>> begin Recorded data

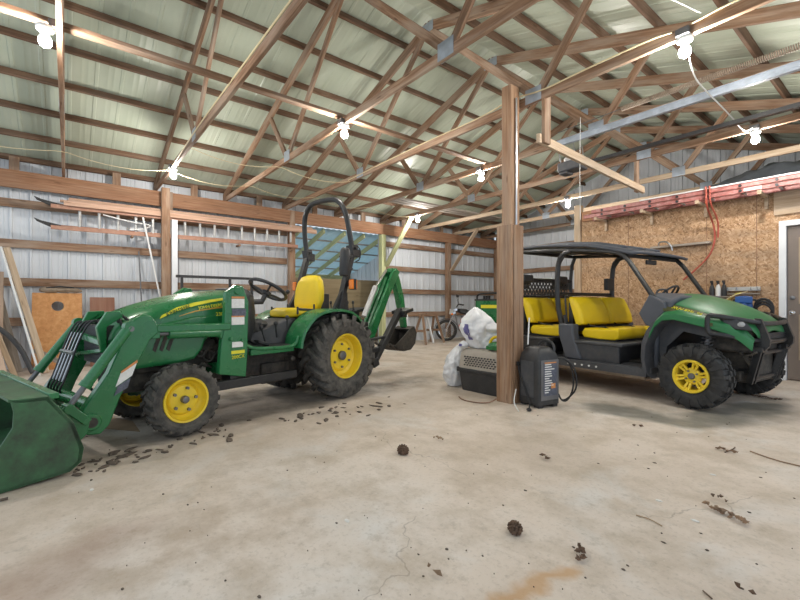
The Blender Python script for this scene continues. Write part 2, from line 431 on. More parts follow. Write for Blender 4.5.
# OSB partition, its door and the boards on it
OY = 8.12
ob = MB()
ob.box2((-4.36, OY, 0), (-1.34, OY+.1, 2.95)).box2((-1.34, OY, 2.27), (-.40, OY+.1, 2.95)).box2((-.40, OY, 0), (XR, OY+.1, 2.95))
w = struct(ob.build('wall_right', 'osb'))
sm = MB()
for x in (-3.46, -2.25, -1.62): sm.box2((x-.004, OY-.003, 0), (x+.004, OY+.002, 2.95))
sm.build('sheet_joint', 'rust', w)
dr = MB()
dr.box2((-1.365, OY-.035, 0), (-1.285, OY-.002, 2.22)).box2((-.44, OY-.035, 0), (-.34, OY-.002, 2.22)).box2((-1.365, OY-.035, 2.22), (-.34, OY-.002, 2.30))
dr.box2((-1.338, OY, 0), (-1.285, OY+.1, 2.22)).box2((-.44, OY, 0), (-.402, OY+.1, 2.22)).box2((-1.338, OY, 2.222), (-.402, OY+.1, 2.268))
door = struct(dr.build('door_1', 'white_paint', bev=.006))
MB().box2((-1.28, OY+.03, .02), (-.445, OY+.075, 2.215)).build('door_panel', 'door_taupe', door, bev=.004)
MB().box2((-1.16, OY+.02, .30), (-.58, OY+.035, .95)).box2((-1.16, OY+.02, 1.10), (-.58, OY+.035, 2.05)).build('raised_panel', 'door_tan', door, bev=.01)
MB().lathe([(.03,0),(.03,.012),(.012,.016),(.012,.04),(.028,.048),(.031,.065),(.02,.08),(.001,.084)], (-1.225, OY+.03, .975), (0,-1,0), 16).build('door_handle', 'chrome', door)
MB().lathe([(.03,0),(.03,.015),(.018,.022),(.001,.024)], (-1.225, OY+.03, 1.19), (0,-1,0), 16).build('deadbolt', 'iron', door)
struct(plank('trim_1', (-4.34, OY-.022, 2.84), (XR, OY-.022, 2.84), .04, .19, 'wood_header'))
struct(plank('trim_2', (-1.42, OY-.02, 2.56), (XR, OY-.02, 2.56), .03, .34, 'wood_pale'))
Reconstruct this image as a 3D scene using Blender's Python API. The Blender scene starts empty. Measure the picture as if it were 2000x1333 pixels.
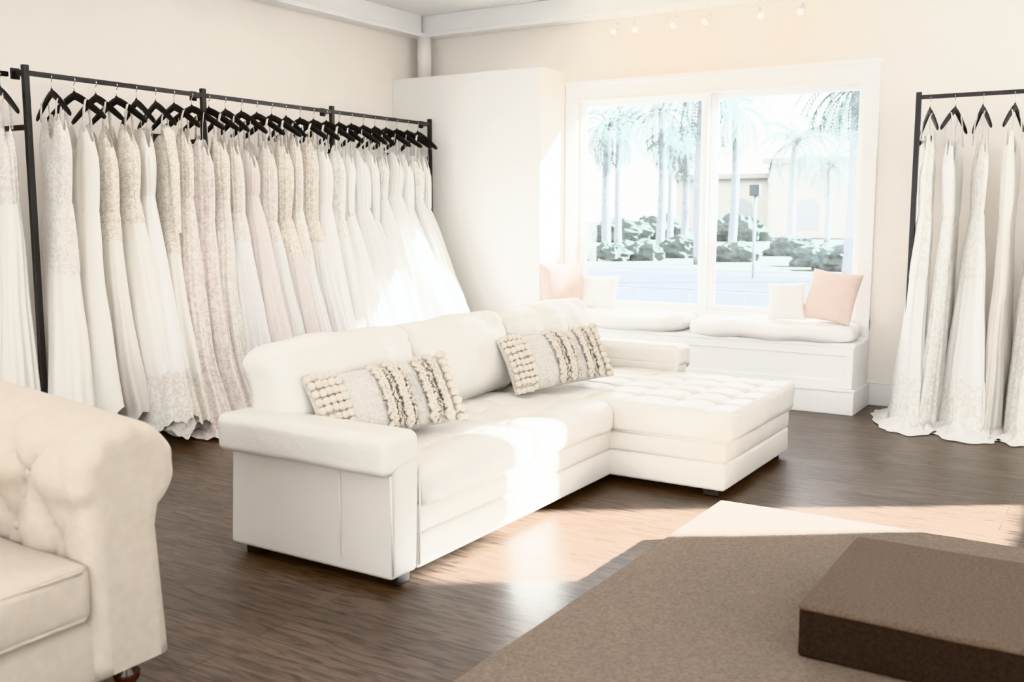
import bpy, math, random
from mathutils import Vector, Matrix, noise
random.seed(7)
S = bpy.context.scene
COL = S.collection
pi = math.pi

# ------------------------------------------------------------------ materials
def nt(name):
    m = bpy.data.materials.new(name); m.use_nodes = True
    t = m.node_tree; b = t.nodes["Principled BSDF"]
    return m, t, b
def M(name, col, rough=.5, var=.06, vs=6, bump=0., bs=60, sheen=0, metal=0, transl=0, stretch=(1,1,1), coat=0, emit=0, bdist=.01, detail=4, spec=.5):
    m, t, b = nt(name); N = t.nodes; L = t.links
    tc = N.new("ShaderNodeTexCoord"); mp = N.new("ShaderNodeMapping"); mp.inputs["Scale"].default_value = stretch
    L.new(tc.outputs["Object"], mp.inputs[0])
    n = N.new("ShaderNodeTexNoise"); n.inputs["Scale"].default_value = vs; n.inputs["Detail"].default_value = detail
    L.new(mp.outputs[0], n.inputs[0])
    r = N.new("ShaderNodeValToRGB")
    r.color_ramp.elements[0].position = .3; r.color_ramp.elements[1].position = .7
    r.color_ramp.elements[0].color = [c*(1-var) for c in col]+[1]
    r.color_ramp.elements[1].color = [min(1, c*(1+var)) for c in col]+[1]
    L.new(n.outputs[0], r.inputs[0]); L.new(r.outputs[0], b.inputs["Base Color"])
    b.inputs["Roughness"].default_value = rough; b.inputs["Metallic"].default_value = metal
    b.inputs["Specular IOR Level"].default_value = spec
    b.inputs["Sheen Weight"].default_value = sheen; b.inputs["Coat Weight"].default_value = coat
    if emit:
        b.inputs["Emission Color"].default_value = list(col)+[1]; b.inputs["Emission Strength"].default_value = emit
    if bump:
        n2 = N.new("ShaderNodeTexNoise"); n2.inputs["Scale"].default_value = bs; n2.inputs["Detail"].default_value = 5
        L.new(mp.outputs[0], n2.inputs[0])
        bp = N.new("ShaderNodeBump"); bp.inputs["Strength"].default_value = bump; bp.inputs["Distance"].default_value = bdist
        L.new(n2.outputs[0], bp.inputs["Height"]); L.new(bp.outputs[0], b.inputs["Normal"])
    if transl:
        tr = N.new("ShaderNodeBsdfTranslucent"); mx = N.new("ShaderNodeMixShader"); mx.inputs[0].default_value = transl
        L.new(r.outputs[0], tr.inputs[0]); L.new(b.outputs[0], mx.inputs[1]); L.new(tr.outputs[0], mx.inputs[2])
        L.new(mx.outputs[0], N["Material Output"].inputs[0])
    return m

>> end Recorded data

* Your task: Your task is to retype all the entries exactly and leave out any pictures.

* Full solution:
The Blender Python script for this scene continues. Write part 2, from line 431 on. More parts follow. Write for Blender 4.5.
# OSB partition, its door and the boards on it
OY = 8.12
ob = MB()
ob.box2((-4.36, OY, 0), (-1.34, OY+.1, 2.95)).box2((-1.34, OY, 2.27), (-.40, OY+.1, 2.95)).box2((-.40, OY, 0), (XR, OY+.1, 2.95))
w = struct(ob.build('wall_right', 'osb'))
sm = MB()
for x in (-3.46, -2.25, -1.62): sm.box2((x-.004, OY-.003, 0), (x+.004, OY+.002, 2.95))
sm.build('sheet_joint', 'rust', w)
dr = MB()
dr.box2((-1.365, OY-.035, 0), (-1.285, OY-.002, 2.22)).box2((-.44, OY-.035, 0), (-.34, OY-.002, 2.22)).box2((-1.365, OY-.035, 2.22), (-.34, OY-.002, 2.30))
dr.box2((-1.338, OY, 0), (-1.285, OY+.1, 2.22)).box2((-.44, OY, 0), (-.402, OY+.1, 2.22)).box2((-1.338, OY, 2.222), (-.402, OY+.1, 2.268))
door = struct(dr.build('door_1', 'white_paint', bev=.006))
MB().box2((-1.28, OY+.03, .02), (-.445, OY+.075, 2.215)).build('door_panel', 'door_taupe', door, bev=.004)
MB().box2((-1.16, OY+.02, .30), (-.58, OY+.035, .95)).box2((-1.16, OY+.02, 1.10), (-.58, OY+.035, 2.05)).build('raised_panel', 'door_tan', door, bev=.01)
MB().lathe([(.03,0),(.03,.012),(.012,.016),(.012,.04),(.028,.048),(.031,.065),(.02,.08),(.001,.084)], (-1.225, OY+.03, .975), (0,-1,0), 16).build('door_handle', 'chrome', door)
MB().lathe([(.03,0),(.03,.015),(.018,.022),(.001,.024)], (-1.225, OY+.03, 1.19), (0,-1,0), 16).build('deadbolt', 'iron', door)
struct(plank('trim_1', (-4.34, OY-.022, 2.84), (XR, OY-.022, 2.84), .04, .19, 'wood_header'))
struct(plank('trim_2', (-1.42, OY-.02, 2.56), (XR, OY-.02, 2.56), .03, .34, 'wood_pale'))
Reconstruct this image as a 3D scene using Blender's Python API. The Blender scene starts empty. Measure the picture as if it were 2000x1333 pixels.
import bpy, math, random
from mathutils import Vector, Matrix, noise
random.seed(7)
S = bpy.context.scene
COL = S.collection
pi = math.pi

# ------------------------------------------------------------------ materials
def nt(name):
    m = bpy.data.materials.new(name); m.use_nodes = True
    t = m.node_tree; b = t.nodes["Principled BSDF"]
    return m, t, b
def M(name, col, rough=.5, var=.06, vs=6, bump=0., bs=60, sheen=0, metal=0, transl=0, stretch=(1,1,1), coat=0, emit=0, bdist=.01, detail=4, spec=.5):
    m, t, b = nt(name); N = t.nodes; L = t.links
    tc = N.new("ShaderNodeTexCoord"); mp = N.new("ShaderNodeMapping"); mp.inputs["Scale"].default_value = stretch
    L.new(tc.outputs["Object"], mp.inputs[0])
    n = N.new("ShaderNodeTexNoise"); n.inputs["Scale"].default_value = vs; n.inputs["Detail"].default_value = detail
    L.new(mp.outputs[0], n.inputs[0])
    r = N.new("ShaderNodeValToRGB")
    r.color_ramp.elements[0].position = .3; r.color_ramp.elements[1].position = .7
    r.color_ramp.elements[0].color = [c*(1-var) for c in col]+[1]
    r.color_ramp.elements[1].color = [min(1, c*(1+var)) for c in col]+[1]
    L.new(n.outputs[0], r.inputs[0]); L.new(r.outputs[0], b.inputs["Base Color"])
    b.inputs["Roughness"].default_value = rough; b.inputs["Metallic"].default_value = metal
    b.inputs["Specular IOR Level"].default_value = spec
    b.inputs["Sheen Weight"].default_value = sheen; b.inputs["Coat Weight"].default_value = coat
    if emit:
        b.inputs["Emission Color"].default_value = list(col)+[1]; b.inputs["Emission Strength"].default_value = emit
    if bump:
        n2 = N.new("ShaderNodeTexNoise"); n2.inputs["Scale"].default_value = bs; n2.inputs["Detail"].default_value = 5
        L.new(mp.outputs[0], n2.inputs[0])
        bp = N.new("ShaderNodeBump"); bp.inputs["Strength"].default_value = bump; bp.inputs["Distance"].default_value = bdist
        L.new(n2.outputs[0], bp.inputs["Height"]); L.new(bp.outputs[0], b.inputs["Normal"])
    if transl:
        tr = N.new("ShaderNodeBsdfTranslucent"); mx = N.new("ShaderNodeMixShader"); mx.inputs[0].default_value = transl
        L.new(r.outputs[0], tr.inputs[0]); L.new(b.outputs[0], mx.inputs[1]); L.new(tr.outputs[0], mx.inputs[2])
        L.new(mx.outputs[0], N["Material Output"].inputs[0])
    return m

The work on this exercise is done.